O insone conde russo Hermann Karl von Keyserling passava por Leipzig, na Alemanha, quando resolveu encomendar a Johann Sebastian Bach uma obra que pudesse ser executada ao longo de suas noites em claro. O compositor achou que o melhor remédio para a insônia do nobre era criar um conjunto de variações cuja escrita era considerada “ingrata” por causa dos fundamentos harmônicos repetidamente semelhantes, segundo menciona Johann Nikolaus Forkel , biógrafo de Bach.

O pupilo escolhido para preencher os períodos de falta de sono de Keyserling foi o cravista Johann Gottlieb Goldberg , de 15 anos, cujas mãos ágeis deveriam receber orientações musicais de Bach. Hospedado na casa do conde, durante a madrugada Goldberg passava horas executando o ciclo de exercícios para o nobre. Por conta dessa composição “terapêutica” , Bach foi presenteado com um cálice com 100 luíses (moedas) de ouro.
Ao que tudo indica, as mãos de Goldberg eram maiores e mais espaçadas que o normal. Devido a essa facilidade física, o garoto obstinado parecia escolher propositadamente as peças de mais difícil execução. Ele foi apresentado a Bach por Johann Friedrich Reichardt e tornou-se intérprete virtuoso, profundo admirador da obra do compositor alemão.
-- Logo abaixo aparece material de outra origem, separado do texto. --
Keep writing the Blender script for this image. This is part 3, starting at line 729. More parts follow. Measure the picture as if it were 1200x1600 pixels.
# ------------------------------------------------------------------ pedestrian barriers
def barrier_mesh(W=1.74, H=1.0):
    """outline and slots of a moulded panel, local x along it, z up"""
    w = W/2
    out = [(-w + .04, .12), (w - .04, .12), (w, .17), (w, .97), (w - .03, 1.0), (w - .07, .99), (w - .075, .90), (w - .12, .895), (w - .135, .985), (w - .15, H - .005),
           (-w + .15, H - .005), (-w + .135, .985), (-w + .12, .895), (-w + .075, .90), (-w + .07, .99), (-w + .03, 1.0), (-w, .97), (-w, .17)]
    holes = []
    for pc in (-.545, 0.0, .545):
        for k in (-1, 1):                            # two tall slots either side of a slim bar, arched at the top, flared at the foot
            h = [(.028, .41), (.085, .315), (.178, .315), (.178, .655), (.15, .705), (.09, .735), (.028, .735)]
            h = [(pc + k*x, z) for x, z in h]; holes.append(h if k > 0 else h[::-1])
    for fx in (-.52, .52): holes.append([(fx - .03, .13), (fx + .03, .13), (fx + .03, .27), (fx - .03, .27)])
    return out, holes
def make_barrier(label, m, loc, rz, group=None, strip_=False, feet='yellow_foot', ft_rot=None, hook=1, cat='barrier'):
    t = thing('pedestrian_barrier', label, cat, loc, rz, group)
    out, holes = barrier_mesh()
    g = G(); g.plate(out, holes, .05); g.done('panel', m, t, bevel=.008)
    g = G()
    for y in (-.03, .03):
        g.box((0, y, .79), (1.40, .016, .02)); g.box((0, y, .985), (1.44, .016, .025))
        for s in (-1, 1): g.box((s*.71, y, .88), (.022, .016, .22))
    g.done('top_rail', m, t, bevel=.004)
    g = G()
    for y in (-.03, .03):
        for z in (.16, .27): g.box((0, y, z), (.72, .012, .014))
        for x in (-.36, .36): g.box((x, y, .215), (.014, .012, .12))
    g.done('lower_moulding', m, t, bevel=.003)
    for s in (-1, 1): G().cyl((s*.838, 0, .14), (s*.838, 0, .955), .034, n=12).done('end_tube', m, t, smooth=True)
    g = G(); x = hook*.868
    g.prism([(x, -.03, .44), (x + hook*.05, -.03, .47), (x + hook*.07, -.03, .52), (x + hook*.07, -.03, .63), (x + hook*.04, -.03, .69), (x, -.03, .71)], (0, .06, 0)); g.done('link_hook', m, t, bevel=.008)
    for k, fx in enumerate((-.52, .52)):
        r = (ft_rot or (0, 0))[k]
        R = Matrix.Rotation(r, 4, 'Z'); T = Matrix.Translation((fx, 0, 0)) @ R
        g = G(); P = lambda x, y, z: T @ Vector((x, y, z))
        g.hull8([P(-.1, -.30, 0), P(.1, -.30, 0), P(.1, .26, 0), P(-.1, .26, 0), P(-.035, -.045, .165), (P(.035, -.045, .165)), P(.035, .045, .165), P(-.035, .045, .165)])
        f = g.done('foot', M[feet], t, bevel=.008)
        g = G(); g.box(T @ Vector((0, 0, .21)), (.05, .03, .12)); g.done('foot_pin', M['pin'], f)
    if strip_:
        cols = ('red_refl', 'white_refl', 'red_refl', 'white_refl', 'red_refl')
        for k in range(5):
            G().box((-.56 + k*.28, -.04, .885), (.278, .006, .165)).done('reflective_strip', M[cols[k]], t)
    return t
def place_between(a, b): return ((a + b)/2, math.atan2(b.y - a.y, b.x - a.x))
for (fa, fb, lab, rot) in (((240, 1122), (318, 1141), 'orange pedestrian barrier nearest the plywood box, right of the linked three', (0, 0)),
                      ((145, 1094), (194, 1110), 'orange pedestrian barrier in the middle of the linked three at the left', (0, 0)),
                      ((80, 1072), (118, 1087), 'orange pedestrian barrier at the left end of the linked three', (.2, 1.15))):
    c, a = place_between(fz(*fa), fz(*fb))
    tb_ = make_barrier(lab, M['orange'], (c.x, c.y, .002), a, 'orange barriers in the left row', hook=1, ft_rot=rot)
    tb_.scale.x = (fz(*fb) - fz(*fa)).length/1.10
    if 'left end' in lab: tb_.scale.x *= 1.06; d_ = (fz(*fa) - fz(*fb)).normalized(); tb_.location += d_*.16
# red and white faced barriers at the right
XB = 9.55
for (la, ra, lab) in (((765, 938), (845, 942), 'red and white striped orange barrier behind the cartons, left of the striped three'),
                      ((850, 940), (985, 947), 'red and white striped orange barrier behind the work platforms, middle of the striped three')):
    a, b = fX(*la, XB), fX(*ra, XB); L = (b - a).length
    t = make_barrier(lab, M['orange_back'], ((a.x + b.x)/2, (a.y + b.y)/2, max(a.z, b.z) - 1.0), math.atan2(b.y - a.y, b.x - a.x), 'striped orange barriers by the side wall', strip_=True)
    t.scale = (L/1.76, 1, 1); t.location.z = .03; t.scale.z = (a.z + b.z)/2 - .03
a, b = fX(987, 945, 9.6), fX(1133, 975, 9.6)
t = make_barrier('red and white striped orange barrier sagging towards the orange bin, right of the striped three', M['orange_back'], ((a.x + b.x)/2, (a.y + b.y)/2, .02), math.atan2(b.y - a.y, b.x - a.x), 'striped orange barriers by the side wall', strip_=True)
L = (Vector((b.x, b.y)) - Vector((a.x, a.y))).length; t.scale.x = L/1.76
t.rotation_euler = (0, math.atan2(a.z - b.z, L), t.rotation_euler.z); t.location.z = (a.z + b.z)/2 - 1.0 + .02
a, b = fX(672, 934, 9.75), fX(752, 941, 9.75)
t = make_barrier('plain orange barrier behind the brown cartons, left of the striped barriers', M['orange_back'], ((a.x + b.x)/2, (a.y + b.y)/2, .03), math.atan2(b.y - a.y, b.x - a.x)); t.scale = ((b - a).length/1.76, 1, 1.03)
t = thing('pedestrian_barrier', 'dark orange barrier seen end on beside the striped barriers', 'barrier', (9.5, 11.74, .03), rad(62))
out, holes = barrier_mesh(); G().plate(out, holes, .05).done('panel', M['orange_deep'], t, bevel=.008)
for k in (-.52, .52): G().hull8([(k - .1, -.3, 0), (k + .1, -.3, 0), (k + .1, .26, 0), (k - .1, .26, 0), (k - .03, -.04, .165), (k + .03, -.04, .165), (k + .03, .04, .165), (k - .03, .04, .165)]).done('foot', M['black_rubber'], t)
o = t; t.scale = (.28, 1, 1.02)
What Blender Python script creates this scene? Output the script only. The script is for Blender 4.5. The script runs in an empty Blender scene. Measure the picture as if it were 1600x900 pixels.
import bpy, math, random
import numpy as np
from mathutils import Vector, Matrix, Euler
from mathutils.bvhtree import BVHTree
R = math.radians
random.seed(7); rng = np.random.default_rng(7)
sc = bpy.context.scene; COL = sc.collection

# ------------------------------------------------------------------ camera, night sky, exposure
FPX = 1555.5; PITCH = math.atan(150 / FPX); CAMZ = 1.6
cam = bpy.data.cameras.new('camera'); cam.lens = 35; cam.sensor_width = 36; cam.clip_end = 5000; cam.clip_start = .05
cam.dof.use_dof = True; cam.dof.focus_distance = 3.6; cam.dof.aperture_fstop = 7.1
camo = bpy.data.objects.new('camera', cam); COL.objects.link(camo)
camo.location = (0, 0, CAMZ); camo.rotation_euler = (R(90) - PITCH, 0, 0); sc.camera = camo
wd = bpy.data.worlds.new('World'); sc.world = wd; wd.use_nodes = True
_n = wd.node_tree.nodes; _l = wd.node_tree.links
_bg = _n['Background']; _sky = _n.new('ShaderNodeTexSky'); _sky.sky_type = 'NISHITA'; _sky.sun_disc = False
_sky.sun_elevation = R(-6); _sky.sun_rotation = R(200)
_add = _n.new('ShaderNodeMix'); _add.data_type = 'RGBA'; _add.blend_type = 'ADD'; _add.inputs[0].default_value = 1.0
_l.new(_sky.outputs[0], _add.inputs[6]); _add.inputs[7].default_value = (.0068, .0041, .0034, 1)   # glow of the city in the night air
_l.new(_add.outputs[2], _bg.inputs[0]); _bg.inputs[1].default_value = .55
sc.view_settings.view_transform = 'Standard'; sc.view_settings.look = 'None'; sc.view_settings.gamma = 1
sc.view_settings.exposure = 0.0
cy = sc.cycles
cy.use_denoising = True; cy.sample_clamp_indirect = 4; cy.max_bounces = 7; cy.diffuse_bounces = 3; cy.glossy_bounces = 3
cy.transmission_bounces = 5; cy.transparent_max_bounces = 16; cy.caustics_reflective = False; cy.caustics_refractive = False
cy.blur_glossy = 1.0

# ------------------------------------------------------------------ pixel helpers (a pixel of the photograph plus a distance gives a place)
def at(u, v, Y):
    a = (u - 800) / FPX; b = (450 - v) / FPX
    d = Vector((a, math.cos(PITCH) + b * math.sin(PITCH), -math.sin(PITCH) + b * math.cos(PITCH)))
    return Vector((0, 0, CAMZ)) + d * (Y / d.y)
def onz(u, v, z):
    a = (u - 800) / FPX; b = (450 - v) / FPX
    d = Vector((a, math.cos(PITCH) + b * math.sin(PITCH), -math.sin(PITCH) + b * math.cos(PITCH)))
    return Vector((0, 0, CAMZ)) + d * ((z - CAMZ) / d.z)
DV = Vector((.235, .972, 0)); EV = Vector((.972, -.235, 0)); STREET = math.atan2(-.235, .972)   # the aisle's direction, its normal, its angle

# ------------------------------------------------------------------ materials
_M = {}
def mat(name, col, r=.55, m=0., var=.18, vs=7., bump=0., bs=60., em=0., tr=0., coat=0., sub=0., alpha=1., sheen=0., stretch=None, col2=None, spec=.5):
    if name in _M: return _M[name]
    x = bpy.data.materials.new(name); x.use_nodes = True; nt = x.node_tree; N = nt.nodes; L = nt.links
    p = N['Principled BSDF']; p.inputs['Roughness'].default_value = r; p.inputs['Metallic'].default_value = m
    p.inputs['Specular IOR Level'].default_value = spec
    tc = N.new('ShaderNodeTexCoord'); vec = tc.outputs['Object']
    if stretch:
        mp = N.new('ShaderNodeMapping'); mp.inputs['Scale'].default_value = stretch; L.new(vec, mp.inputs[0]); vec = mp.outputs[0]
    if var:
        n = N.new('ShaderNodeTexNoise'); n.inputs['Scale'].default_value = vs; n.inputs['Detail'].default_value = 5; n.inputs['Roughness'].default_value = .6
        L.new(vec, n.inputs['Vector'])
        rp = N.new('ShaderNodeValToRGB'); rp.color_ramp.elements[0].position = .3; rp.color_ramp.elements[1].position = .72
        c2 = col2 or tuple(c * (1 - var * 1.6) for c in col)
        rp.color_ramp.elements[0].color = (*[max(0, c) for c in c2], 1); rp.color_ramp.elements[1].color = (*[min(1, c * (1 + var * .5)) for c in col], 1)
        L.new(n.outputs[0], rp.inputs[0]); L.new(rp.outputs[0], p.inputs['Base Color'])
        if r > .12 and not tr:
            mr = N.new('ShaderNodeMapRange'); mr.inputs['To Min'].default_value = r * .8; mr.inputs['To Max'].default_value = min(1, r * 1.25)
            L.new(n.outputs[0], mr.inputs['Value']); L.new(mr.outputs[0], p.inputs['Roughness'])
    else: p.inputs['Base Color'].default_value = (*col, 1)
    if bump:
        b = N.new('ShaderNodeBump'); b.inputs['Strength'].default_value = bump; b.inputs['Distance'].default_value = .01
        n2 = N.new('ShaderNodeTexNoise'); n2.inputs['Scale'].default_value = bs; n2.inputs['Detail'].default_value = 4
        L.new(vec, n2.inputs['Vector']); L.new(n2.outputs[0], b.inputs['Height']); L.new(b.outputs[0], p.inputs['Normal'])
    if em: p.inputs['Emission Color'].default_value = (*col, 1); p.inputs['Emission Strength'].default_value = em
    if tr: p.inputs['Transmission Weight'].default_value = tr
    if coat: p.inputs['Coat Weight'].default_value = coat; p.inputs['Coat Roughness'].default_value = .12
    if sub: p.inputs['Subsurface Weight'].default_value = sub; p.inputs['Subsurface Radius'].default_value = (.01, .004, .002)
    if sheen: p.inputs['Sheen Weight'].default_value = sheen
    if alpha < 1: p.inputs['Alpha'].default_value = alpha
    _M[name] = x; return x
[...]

Por esse motivo, o quarto volume dos Clavierübungen (Exercícios para Instrumentos de Teclado) de Bach recebeu o sugestivo nome de Variações Goldberg. Bach foi o criador da maior quantidade de obras para instrumentos de teclado em toda a história da música ocidental.
As Variações Goldberg são um conjunto de uma ária — executada no começo e repetida ao fim do ciclo — e 30 variações oriundas da estrutura de baixo existente na ária inicial. Embora hoje em dia se coloque em dúvida a veracidade da anedota sobre a peça ter sido escrita para curar a insônia de Keyserling, o conjunto de exercícios, considerado o ápice da arte da variação, foi efetivamente composto em 1741 e marca o momento de transição para as obras da última fase de composição de Bach, nos derradeiros dez anos de sua vida.
A variação é a forma musical em que um tema é exposto sucessivamente em contextos alterados. Nas Variações Goldberg, parece haver uma chave matemática: cada uma das variações que representam números múltiplos de três são cânones a intervalos progressivamente maiores — ou seja, a sexta variação é um cânone com intervalo de segunda; a nona variação, com intervalos de terça; e assim por diante. As Goldberg apontam para um rigor formal ao mesmo tempo em que permitem liberdade de interpretação.

O pianista canadense Glenn Gould (1932-1982) consagrou-se ao gravá-las em 1955, aos 23 anos. Sua interpretação é uma das mais famosas e rápidas — por exemplo, a variação no 5 foi executada em apenas 35 segundos. Amadurecido, Gould regravou a obra em 1981, um ano antes de sua morte. Parte de sua interpretação pode ser ouvida nos filmes O Silêncio dos Inocentes (1991) e Hannibal (2001). Os cadernos com os exercícios de Bach foram impressos em 1741. As Variações foram utilizadas por vários anos apenas com finalidade didática, até que em 1914 o pianista italiano Ferrucio Busoni resolveu recuperar a obra para as salas de concerto. Das impressões originais, restam 19 cópias. A mais importante delas, com anotações e correções feitas pelo próprio compositor, está na Biblioteca Nacional da França, em Paris.